Two talented commentators highlight the substance of this two-pronged strategy. Firstly, not only was Georgia's leadership suckered into attacking Russian troops for territory, but it lost the battle for cyberspace. As John Robb argues, Georgia should adopt a poison pill strategy.

Georgia's mistake, and it is a common one, is that it thought that connectivity to the global system (as well as the US) was a viable defense against a hostile Russian takeover. As a result, it became a vital cog in the BTC and a willing participant in the US adventure in Iraq. That defense proved mostly hollow. In short, the only real defense against hostile takeovers by aggressive corporate states is to make the cost of the acquisition too expensive for the acquirer. The way to do this is through the development of a poison pill: the intentional disruption of Russian energy pipelines...Global guerrilla methods, particularly cyber/physical disruption, compliment interconnection as part of a Micropower defense strategy.

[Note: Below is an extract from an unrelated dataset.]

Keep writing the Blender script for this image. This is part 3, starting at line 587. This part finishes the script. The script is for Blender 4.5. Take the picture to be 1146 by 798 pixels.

Secondly, Western Europe needs to remind Russia of its problems, and offer assistance. «With the exception of oil prices, Russia has nothing to offer the world※it doesn’t make anything, it can’t produce much of value, its population is growing progressively older and sicker at an increasingly rate, and its political system is really collapsing if Putin can contract it in so short a time. Russia is a dying power, and like most dying powers it is lashing out in fury at its loss of prestige and power.»

Russia's lure was a cheap «Grozny-like» way to give Putin and Medvedev a full term of office without domestic political opposition and a chance to reform the Russian political arena permanently. It's predicated on the assurance that Russia's economy is sound. Now, Georgia and other EU states need to remind Moscow of the two-way street between consumers and producers. Bluster will only provoke retrenchment behind fortress walls. Moscow must understand its best destiny lies with Europe, not its own stars.